Write out the listing, please, but only from its first line through the line containing "M['headlight'] = emit('lit", exactly as given and without pictures.

════════════════

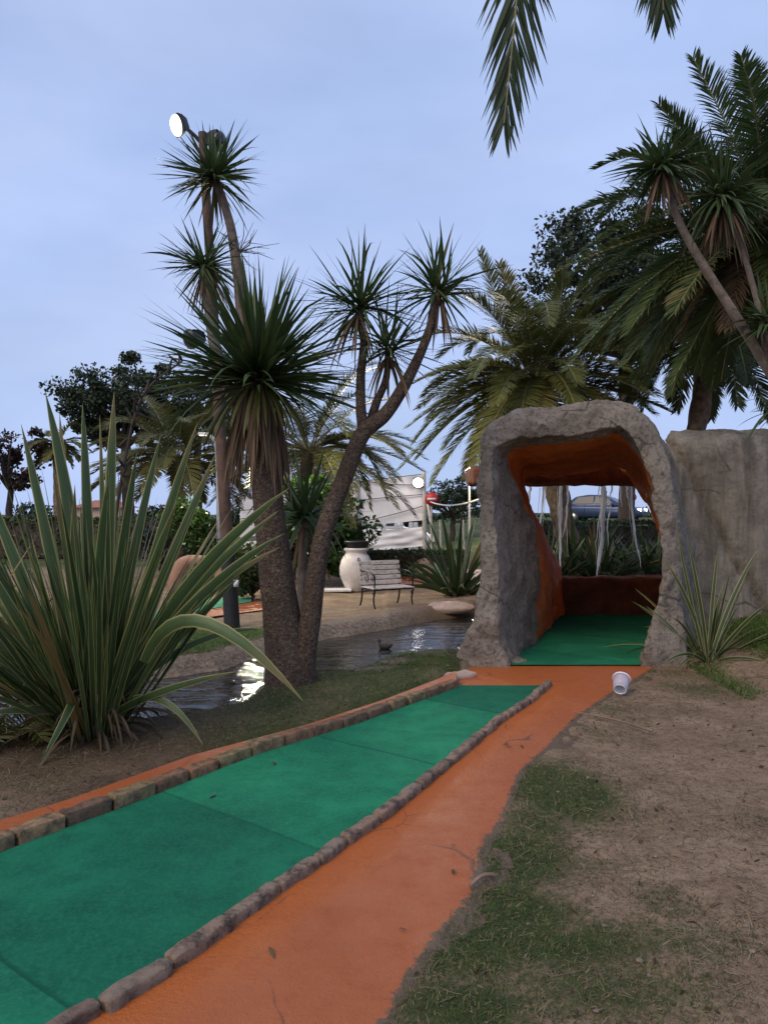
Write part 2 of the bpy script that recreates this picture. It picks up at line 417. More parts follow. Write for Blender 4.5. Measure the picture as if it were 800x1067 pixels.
M['rooftile'] = plain('red roof tile', (.33, .12, .08), .8, var=.3, scale=12, bump=.4)
M['house'] = plain('pink render', (.5, .33, .29), .85, var=.1)
M['wood'] = plain('stick wood', (.2, .13, .09), .85, var=.4, bump=.5)
M['duck'] = plain('dark brown feathers', (.05, .036, .026), .7, var=.4, scale=30)
M['bill'] = plain('dull bill', (.25, .17, .04), .5)
k = NT('clear plastic'); k.col((.62, .67, .8)); k.rough(.18, .6)
tp = k.n('ShaderNodeBsdfTransparent'); mx = k.n('ShaderNodeMixShader'); mx.inputs[0].default_value = .62
k.l(k.b.outputs[0], mx.inputs[1]); k.l(tp.outputs[0], mx.inputs[2]); k.l(mx.outputs[0], k.out.inputs[0]); M['plastic'] = k.m
M['plasticrim'] = plain('cloudy plastic rim', (.8, .82, .9), .3, var=.05)
M['cupblue'] = plain('dark blue print', (.02, .025, .09), .4)
M['lampwarm'] = emit('lit lamp warm', (1., .86, .55), 2.2)
M['lampcool'] = emit('lit lamp cool', (1., .96, .92), 22.)
M['lampamber'] = emit('lit lamp amber', (1., .8, .6), 14.)
M['headlight'] = emit('lit headlight', (1., .95, .85), 5.)

# ---------------------------------------------------------------- leaf tools
def leaves(mb, base, dirs, L, W, droop, k=6, fold=0.0, prof=None, rnd=None, pw=1.3, twist=.4, wander=0.0):
    base = np.asarray(base, float); dirs = nrm(dirs); m = len(dirs)
    base = np.broadcast_to(base, (m, 3))
    L = np.broadcast_to(np.asarray(L, float), (m,)); W = np.broadcast_to(np.asarray(W, float), (m,))
    droop = np.broadcast_to(np.asarray(droop, float), (m,))
    t = np.linspace(0, 1, k)
    D = dirs[:, None] + np.array((0, 0, -1.))*(droop[:, None]*t**pw)[..., None]
    if wander:
        D = D + rng.normal(0, wander, (m, 1, 3))*t[None, :, None]
    D = nrm(D)
    st = D*(L[:, None, None]/(k-1))
    Pm = base[:, None] + np.concatenate([np.zeros((m, 1, 3)), np.cumsum(st[:, 1:], 1)], 1)
    az = np.arctan2(dirs[:, 1], dirs[:, 0]) + rng.normal(0, .15, m)
    S = np.stack([-np.sin(az), np.cos(az), np.zeros(m)], -1)[:, None] * np.ones((1, k, 1))
    tw = rng.normal(0, twist, m)[:, None, None]*np.linspace(.4, 1, k)[None, :, None]
    S = S*np.cos(tw) + np.cross(D, S)*np.sin(tw)
    if prof is None: prof = np.interp(t, [0, .3, .6, .85, 1], [.6, 1, .9, .5, .02])
    S = S*(W[:, None]*prof[None]/2)[..., None]
    if rnd is None: rnd = rng.random(m)
    mb.strips(Pm, S, rnd, fold)

def bez(p0, p1, p2, k=12):
    t = np.linspace(0, 1, k)[:, None]
    return (1-t)**2*np.asarray(p0) + 2*t*(1-t)*np.asarray(p1) + t*t*np.asarray(p2)
def blade(mb, p0, p1, p2, w, fold=.3, k=12, rnd=None, flat=.0):
    Pm = bez(p0, p1, p2, k); t = nrm(np.gradient(Pm, axis=0))
    view = nrm(Pm - np.array((0, 0, 1.5)))
    S = nrm(np.cross(t, view) + flat*np.array((.3, .5, .2)))
    pr = np.interp(np.linspace(0, 1, k), [0, .25, .6, .85, .96, 1], [.7, 1, .95, .6, .2, .02])
    mb.strips(Pm[None], (S*(w*pr/2)[:, None])[None], np.array([rng.random()*.85 if rnd is None else rnd]), fold)

def frond(mb, mr, pts, LL, n=60, lw=.028, vlift=.35, side=None, droop=.35, rr=.012, start=.14, tone=None, ang=(.55, 1.15)):
    """pinnate leaf along the polyline pts, leaflets LL long"""
    pts = np.asarray(pts, float); K = len(pts)
    tt = np.linspace(0, 1, K); t = np.linspace(start, .995, n) + rng.normal(0, .003, n); t = np.clip(t, 0, 1)
    B = np.stack([np.interp(t, tt, pts[:, i]) for i in range(3)], -1)
    tg = nrm(np.gradient(pts, axis=0)); T = nrm(np.stack([np.interp(t, tt, tg[:, i]) for i in range(3)], -1))
    if side is None:
        d = pts[-1] - pts[0]; side = np.array((-d[1], d[0], 0.)); 
        if np.linalg.norm(side) < 1e-3: side = np.array((1., 0, 0))
    s = nrm(np.asarray(side, float)); up = np.cross(T, s); up = np.where(up[:, 2:] < 0, -up, up)
    length = LL*np.interp((t-start)/(1-start), [0, .12, .4, .75, 1], [.45, .85, 1, .8, .35])
    tone = rng.random() if tone is None else tone
    for sg in (-1, 1):
        a = np.interp((t-start)/(1-start), [0, 1], [ang[1], ang[0]]*np.ones(2)) + rng.normal(0, .07, n)
        D = nrm(T*np.cos(a)[:, None] + sg*s*np.sin(a)[:, None] + up*(vlift + rng.normal(0, .1, n))[:, None])
        k = 4; u = np.linspace(0, 1, k)
        DD = nrm(D[:, None] + np.array((0, 0, -1.))*(droop*u**1.3)[None, :, None])
        L = length*(1 + rng.normal(0, .07, n))
        st = DD*(L[:, None, None]/(k-1))
        Pm = B[:, None] + np.concatenate([np.zeros((n, 1, 3)), np.cumsum(st[:, 1:], 1)], 1)
        S = nrm(np.cross(DD, up[:, None] + .4*T[:, None]))*(lw/2*np.array((.6, 1, .8, .05)))[None, :, None]
        mb.strips(Pm, S, np.clip(tone*.75 + rng.random(n)*.3, 0, 1) if tone < .98 else np.ones(n))
    mr.tube(pts, np.linspace(rr, rr*.25, K), 5, r=.5)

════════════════

- _SOLUTION_
Write part 2 of the bpy script that recreates this picture. It picks up at line 417. More parts follow. Write for Blender 4.5. Measure the picture as if it were 800x1067 pixels.
M['rooftile'] = plain('red roof tile', (.33, .12, .08), .8, var=.3, scale=12, bump=.4)
M['house'] = plain('pink render', (.5, .33, .29), .85, var=.1)
M['wood'] = plain('stick wood', (.2, .13, .09), .85, var=.4, bump=.5)
M['duck'] = plain('dark brown feathers', (.05, .036, .026), .7, var=.4, scale=30)
M['bill'] = plain('dull bill', (.25, .17, .04), .5)
k = NT('clear plastic'); k.col((.62, .67, .8)); k.rough(.18, .6)
tp = k.n('ShaderNodeBsdfTransparent'); mx = k.n('ShaderNodeMixShader'); mx.inputs[0].default_value = .62
k.l(k.b.outputs[0], mx.inputs[1]); k.l(tp.outputs[0], mx.inputs[2]); k.l(mx.outputs[0], k.out.inputs[0]); M['plastic'] = k.m
M['plasticrim'] = plain('cloudy plastic rim', (.8, .82, .9), .3, var=.05)
M['cupblue'] = plain('dark blue print', (.02, .025, .09), .4)
M['lampwarm'] = emit('lit lamp warm', (1., .86, .55), 2.2)
M['lampcool'] = emit('lit lamp cool', (1., .96, .92), 22.)
M['lampamber'] = emit('lit lamp amber', (1., .8, .6), 14.)
M['headlight'] = emit('lit headlight', (1., .95, .85), 5.)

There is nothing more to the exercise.